Menanggapi polemik ini, Ketua Konsil Kesehatan Indonesia, dr. Mohammad Syahril, Sp.P., MPH, menyatakan bahwa KKI akan menindaklanjuti informasi yang diberikan kuasa hukum dr. Ratna.

Ia memastikan akan menghubungi Majelis Disiplin Nasional (MDN) untuk mengklarifikasi proses dan temuan MDP.

“KKI sangat menghargai dan memaklumi upaya hukum yang dilakukan oleh kuasa hukum dr. Ratna untuk membela hak kliennya,” ujar Syahril.

*Menanti Sikap Menteri Kesehatan*

Kini, sorotan publik mengarah pada langkah yang akan diambil Menteri Kesehatan. Apakah rekomendasi MDP akan dicabut atau dibiarkan berjalan ke ranah penyidikan? Keputusan ini akan menjadi ujian besar bagi netralitas pemerintah dalam mengelola disiplin profesi kedokteran.

Jika Menkes mencabut rekomendasi tersebut, langkah ini dapat dilihat sebagai bentuk koreksi atas potensi penyimpangan prosedur dan perlindungan hak tenaga medis.

Namun jika tidak, maka kasus ini bisa menjadi sinyal bahwa celah kriminalisasi terhadap dokter masih terbuka lebar.

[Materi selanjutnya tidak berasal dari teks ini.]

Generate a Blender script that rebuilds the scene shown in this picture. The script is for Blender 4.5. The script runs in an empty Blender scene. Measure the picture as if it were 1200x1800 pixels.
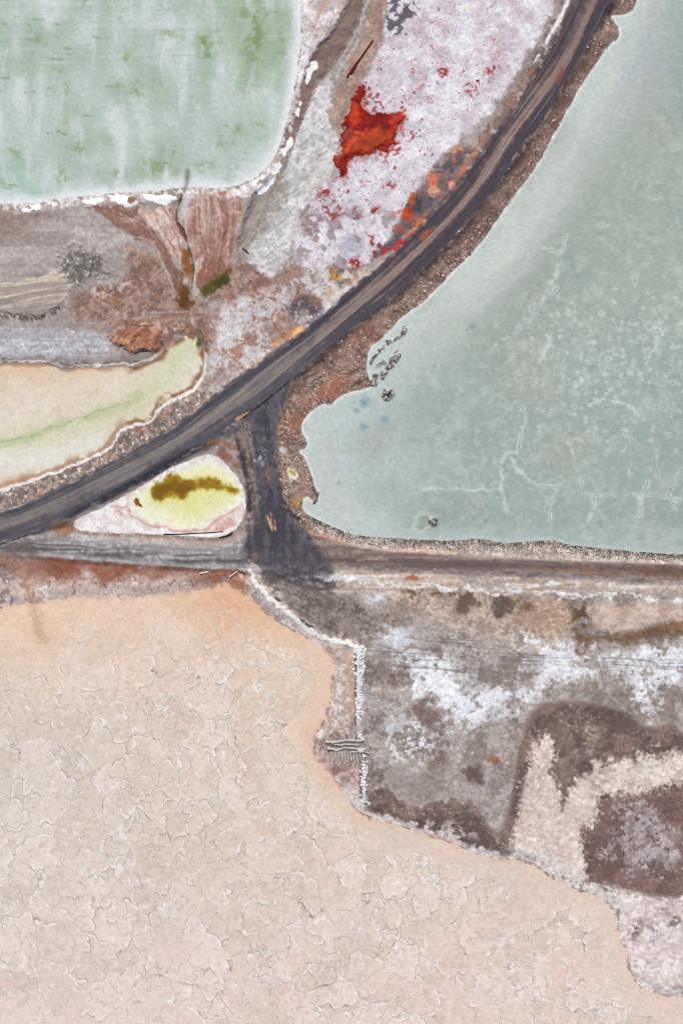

Polemik ini tidak hanya mempersoalkan kematian seorang pasien anak, tetapi juga menyentuh jantung perdebatan soal integritas lembaga profesi, penerapan hukum kesehatan, dan perlindungan tenaga medis.

Satu keputusan dari Menteri Kesehatan berpotensi mengubah arah kasus ini sekaligus membentuk preseden nasional dalam penegakan disiplin profesi kedokteran.